Even without the satanic overtones, this is a profoundly disturbing film, with Sammy employing that creepy “innocent” voice he utilizes in the talk-sing opening of “Candy Man,” and the soulless sitcom non-funniness rendered even more sinister by the lack of a laugh track. But what makes this show stand out is the “realism” of hell. There have been plenty of comical pop-culture devils (Hot Stuff, the comic-book devil of mudflap and tattoo fame, Bedazzled), but never with this detail. Not only is Lucifer played by the genuinely evil Christopher Lee (who opted not to notch down the Hammer horror vibe), but his imposing office features a gigantic inverse pentagram behind his desk, framed by walls of lurid, glittering flames. Each devil wears a pentagram pendant, and Lee casually gestures to his minions using a devil horn salute. And just in case there was any ambiguity that this show was turning a sympathetic horn to Satanism, at one point Klugman, in search of Sammy, lunges for the phone book declaring, “I’ll call the Church of Satan downtown, they’ll know how to contact him.”
Upon seeing Poor Devil, an excited Aquino drafted a letter to LaVey, calling the show a “magnificent commercial for the church.” It was decided to offer Davis an honorary second-degree Church of Satan membership. LaVey’s sorceress wife, Dianne, pondered, “Wonder what Mr. Davis would think about being a black, Jewish, Satanic Warlock?”
He apparently thought pretty well of it. Davis extended an invitation to a Bay Area concert, where he gleefully accepted a membership certificate, card, and a IIÞ Baphomet medallion, which he wore during his performance. After the show, Davis invited Aquino and LaVey’s daughter Karla to dinner, where he discussed his interest in the occult, and assured them that the Poor Devil shout-out was no coincidence. Soon after, LaVey himself struck up a friendship with Davis, who began appearing in public with a painted fingernail. When Sammy was in the Bay he would reserve front-row seats for LaVey’s entourage and flashed them the Sign of the Horns during the show. In private conversations, Davis revealed a deep, passionate interest in the Satanic philosophies and LaVey reportedly considered making him a senior official of the Church.
But it was not to be. The first blow to the ascension of Satanic Sammy was Poor Devil not being picked up as a series because, in addition to sucking, the pilot reportedly received a good deal of protest from religious groups. One can only wonder what the series would have been like. Would Klugman continuously vacillate between heaven and hell, ultimately accepting Sammy as his satanic slave every week? Or would it be a series of celebrity soul-sellers, a Love Boat on the River Styx?
The world will never know, nor shall this mortal realm know what a Sammy-led Church of Satan might have wrought. Early on, LaVey decided to keep Davis’s entourage at arm’s length, branding Samala’s PR chief David Steinberg “a professional Jew” bent on separating Sammy from the Dark One.
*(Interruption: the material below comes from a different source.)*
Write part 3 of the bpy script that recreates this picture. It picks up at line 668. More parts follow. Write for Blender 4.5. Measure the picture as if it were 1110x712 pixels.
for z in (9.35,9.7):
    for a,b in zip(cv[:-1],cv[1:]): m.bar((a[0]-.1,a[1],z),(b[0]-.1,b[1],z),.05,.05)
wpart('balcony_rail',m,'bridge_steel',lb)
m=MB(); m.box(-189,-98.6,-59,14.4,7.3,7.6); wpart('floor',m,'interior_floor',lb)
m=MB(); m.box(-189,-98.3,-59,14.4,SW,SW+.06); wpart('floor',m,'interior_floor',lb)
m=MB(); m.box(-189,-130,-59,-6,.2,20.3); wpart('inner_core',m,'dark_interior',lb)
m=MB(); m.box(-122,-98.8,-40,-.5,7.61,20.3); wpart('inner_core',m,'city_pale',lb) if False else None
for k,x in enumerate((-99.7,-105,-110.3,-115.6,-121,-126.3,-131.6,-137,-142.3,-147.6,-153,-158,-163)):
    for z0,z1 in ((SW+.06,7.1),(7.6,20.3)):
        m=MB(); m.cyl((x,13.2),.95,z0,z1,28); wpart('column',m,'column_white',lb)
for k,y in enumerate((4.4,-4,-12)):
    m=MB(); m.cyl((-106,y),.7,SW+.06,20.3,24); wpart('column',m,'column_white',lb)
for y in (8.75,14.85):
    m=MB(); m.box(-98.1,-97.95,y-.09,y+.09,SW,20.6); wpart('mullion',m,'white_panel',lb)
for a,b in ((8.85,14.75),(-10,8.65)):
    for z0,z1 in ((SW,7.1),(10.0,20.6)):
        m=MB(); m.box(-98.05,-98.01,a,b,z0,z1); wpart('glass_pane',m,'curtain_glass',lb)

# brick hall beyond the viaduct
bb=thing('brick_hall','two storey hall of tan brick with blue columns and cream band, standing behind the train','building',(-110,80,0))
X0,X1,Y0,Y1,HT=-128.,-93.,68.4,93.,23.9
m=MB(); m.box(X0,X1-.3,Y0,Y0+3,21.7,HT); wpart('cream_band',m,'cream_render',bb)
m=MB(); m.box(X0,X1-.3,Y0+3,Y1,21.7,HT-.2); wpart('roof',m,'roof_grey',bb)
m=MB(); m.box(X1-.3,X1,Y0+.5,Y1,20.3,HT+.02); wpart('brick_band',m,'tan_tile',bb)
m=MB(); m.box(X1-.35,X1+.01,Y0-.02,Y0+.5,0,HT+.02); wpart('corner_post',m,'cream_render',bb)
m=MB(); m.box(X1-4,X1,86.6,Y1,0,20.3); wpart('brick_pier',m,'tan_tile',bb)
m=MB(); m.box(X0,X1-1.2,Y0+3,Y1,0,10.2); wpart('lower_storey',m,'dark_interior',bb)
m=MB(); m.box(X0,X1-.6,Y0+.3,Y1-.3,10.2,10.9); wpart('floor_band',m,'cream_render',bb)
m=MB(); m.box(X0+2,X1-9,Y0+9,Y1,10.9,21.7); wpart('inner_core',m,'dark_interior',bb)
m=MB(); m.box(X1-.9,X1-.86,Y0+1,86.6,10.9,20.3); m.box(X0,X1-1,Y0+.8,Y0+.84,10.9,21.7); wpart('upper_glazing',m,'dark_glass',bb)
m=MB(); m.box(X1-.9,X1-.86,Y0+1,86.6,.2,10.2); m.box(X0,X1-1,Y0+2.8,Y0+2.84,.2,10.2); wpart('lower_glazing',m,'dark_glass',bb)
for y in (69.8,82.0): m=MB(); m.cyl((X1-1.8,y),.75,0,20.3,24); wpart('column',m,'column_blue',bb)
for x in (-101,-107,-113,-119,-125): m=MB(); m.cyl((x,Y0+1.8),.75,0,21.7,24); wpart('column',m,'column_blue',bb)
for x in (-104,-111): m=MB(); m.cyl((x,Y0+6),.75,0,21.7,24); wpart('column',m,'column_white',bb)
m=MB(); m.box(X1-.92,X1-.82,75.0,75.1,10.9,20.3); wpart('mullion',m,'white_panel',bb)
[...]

And by 1974, probably without Steinberg’s influence, Davis decided to move on. In Why Me? he offers that “one morning after a ‘coven’ that wasn’t all fun and games… I got some nail polish remover and I took off the red fingernail.”
In a New York Post advance excerpt from his 1980 memoir Hollywood in a Suitcase (subsequently edited out of the final edition) Sammy placed his devilish experiences in the context of his “Yes, I Can” philosophy. “It was a short lived interest, but I still have many friends in the Church of Satan… I say this to only show that however bizarre the subject I don’t pass judgment until I have found out everything I can about it. People who can put up an interesting case will often find that I’m a willing convert.”
And he often was. And until a certain politician gets the pronouns in his buzz phrase right, I’m voting for Sammy.